Looking at Fw 190A-8 (has HMGs) and A-6 (has LMGs), seems the speed penalty was at all atitudes - eg. 550 vs. 560 at SL, 645 vs. 655 at 6.5 km.
109K-4 shown that 20+ km/h can be earned vs. 109G-10 (the two have had same engines, DB 605D) via cleaning up the HMG installation + undercarriage being fully retractable & covered. The 109s using big-superchager versions of the DB 605 (like 605AS or 605D) again show a performance increase of another ~20 km/h vs. usual DB 605A above 7 km (= right where needed in 1943-44 in West Europe).

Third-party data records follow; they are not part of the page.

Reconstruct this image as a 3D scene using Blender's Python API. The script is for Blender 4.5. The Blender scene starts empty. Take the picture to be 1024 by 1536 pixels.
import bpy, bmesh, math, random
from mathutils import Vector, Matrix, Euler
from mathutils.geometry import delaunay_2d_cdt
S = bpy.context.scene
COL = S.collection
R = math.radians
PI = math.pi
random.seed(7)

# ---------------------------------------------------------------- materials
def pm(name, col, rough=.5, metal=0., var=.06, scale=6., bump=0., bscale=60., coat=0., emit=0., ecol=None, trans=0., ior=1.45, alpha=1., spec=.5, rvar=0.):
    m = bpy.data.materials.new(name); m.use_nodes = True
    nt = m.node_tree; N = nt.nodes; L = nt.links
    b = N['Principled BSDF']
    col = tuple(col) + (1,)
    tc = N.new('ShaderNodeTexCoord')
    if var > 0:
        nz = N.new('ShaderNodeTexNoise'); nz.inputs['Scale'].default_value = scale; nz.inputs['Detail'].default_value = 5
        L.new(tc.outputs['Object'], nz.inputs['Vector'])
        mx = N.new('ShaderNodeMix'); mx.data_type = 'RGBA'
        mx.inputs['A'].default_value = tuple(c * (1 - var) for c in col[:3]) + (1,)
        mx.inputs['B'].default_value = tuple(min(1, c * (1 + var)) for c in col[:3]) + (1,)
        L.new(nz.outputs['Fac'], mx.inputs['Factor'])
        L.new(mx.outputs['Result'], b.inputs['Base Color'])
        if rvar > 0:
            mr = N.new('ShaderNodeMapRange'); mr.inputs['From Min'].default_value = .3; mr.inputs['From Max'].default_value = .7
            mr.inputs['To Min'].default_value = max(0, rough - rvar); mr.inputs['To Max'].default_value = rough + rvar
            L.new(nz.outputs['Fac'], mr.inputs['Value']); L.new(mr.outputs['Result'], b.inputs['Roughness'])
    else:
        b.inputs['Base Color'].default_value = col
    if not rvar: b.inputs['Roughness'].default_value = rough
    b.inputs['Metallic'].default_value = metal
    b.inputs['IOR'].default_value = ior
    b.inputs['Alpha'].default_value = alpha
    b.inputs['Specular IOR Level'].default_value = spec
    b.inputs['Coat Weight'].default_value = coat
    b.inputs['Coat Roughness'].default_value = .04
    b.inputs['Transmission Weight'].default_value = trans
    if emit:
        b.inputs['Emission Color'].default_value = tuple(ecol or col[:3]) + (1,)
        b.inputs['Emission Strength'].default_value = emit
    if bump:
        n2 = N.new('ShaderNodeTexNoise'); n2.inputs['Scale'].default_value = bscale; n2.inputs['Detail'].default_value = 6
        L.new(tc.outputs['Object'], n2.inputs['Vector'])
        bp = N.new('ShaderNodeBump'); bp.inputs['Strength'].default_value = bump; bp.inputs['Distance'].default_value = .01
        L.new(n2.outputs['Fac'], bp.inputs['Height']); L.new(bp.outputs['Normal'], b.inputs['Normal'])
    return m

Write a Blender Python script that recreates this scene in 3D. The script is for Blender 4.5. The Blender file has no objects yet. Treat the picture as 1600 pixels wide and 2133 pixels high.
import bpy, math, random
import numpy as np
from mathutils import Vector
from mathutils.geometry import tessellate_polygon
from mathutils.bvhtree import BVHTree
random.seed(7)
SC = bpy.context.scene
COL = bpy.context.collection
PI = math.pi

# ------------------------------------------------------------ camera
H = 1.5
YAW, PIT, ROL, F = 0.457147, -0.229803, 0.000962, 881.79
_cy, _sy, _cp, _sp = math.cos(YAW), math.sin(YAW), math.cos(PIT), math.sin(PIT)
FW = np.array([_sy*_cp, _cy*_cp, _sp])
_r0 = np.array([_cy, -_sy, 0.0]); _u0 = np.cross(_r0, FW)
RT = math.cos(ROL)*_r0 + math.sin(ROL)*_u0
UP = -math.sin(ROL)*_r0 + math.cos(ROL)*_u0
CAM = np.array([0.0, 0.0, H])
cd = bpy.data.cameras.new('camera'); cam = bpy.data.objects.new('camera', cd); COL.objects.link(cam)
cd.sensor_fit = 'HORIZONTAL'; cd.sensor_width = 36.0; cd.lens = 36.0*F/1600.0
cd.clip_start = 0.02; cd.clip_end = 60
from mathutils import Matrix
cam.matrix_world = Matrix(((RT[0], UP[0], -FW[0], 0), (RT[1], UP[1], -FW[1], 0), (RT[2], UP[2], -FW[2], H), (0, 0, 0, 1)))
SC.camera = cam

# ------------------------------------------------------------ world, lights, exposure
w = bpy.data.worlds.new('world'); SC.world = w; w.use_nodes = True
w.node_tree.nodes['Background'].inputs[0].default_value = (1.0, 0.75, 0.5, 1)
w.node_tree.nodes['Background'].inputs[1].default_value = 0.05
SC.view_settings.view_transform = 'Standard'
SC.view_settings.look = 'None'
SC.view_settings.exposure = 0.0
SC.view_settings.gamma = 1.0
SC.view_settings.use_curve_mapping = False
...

Obviously, all of the much improved DB 605s were too late to matter, while a 2-stage supercharged DB 628 was not proceeded with, and another 2-stage S/Ced engine, the DB 605L, never entered service being too late.
Not really as I did say 'available', as the C3 fuel was not really available by Summer 1944 and prior was mostly saved for the Fw190, which required it for it's engines to work.
C3 was certainly available by early 1942 until the end of the war. Granted, not in some amazing quantity, at least until the Allied managed to bomb the fuel infrastructure.
Do you have some info about what you're talking about? All I'm seeing on a quick search is the consequences of high altitude and lift penalties due to how thing the atmosphere is. Speed rises though the further up you go due to reduced drag so long as the engine gets enough atmosphere to keep up combustion.
Sharp rise of compressibility-related drag was a reason why people went to swept wings, since that was once way to delay onset of compressibility. Another way was to make wing as thin as possible - this is where Spitfire excelled, for example, as well as Tempest/Sea Fury and Spiteful. Or to use wing profile where thickes part of wing is at 40-50% of the chord (P-51, Tempest, Sea Fury, Spiteful).
Note sharp rise of wing's drag coefficient
beyond 0.65 Mach. 0.65 Mach = around 440 mph at 30000 ft, but also 500 mph at SL (
graph). Contrary to that, the profile drag rise was not that pronounced.
List of aircraft suffering the low mach limit at high altitudes includes P-38 and Westland Welkin, for example.
Prop-driven aircraft in last 50 years use the phenomena to set speed limits at low-ish altitudes, since there the onset of compressibility is delayed by ~50 mph vs. flying at 30000 ft and engine power is double, if not triple of what the ww2 service aircraft had.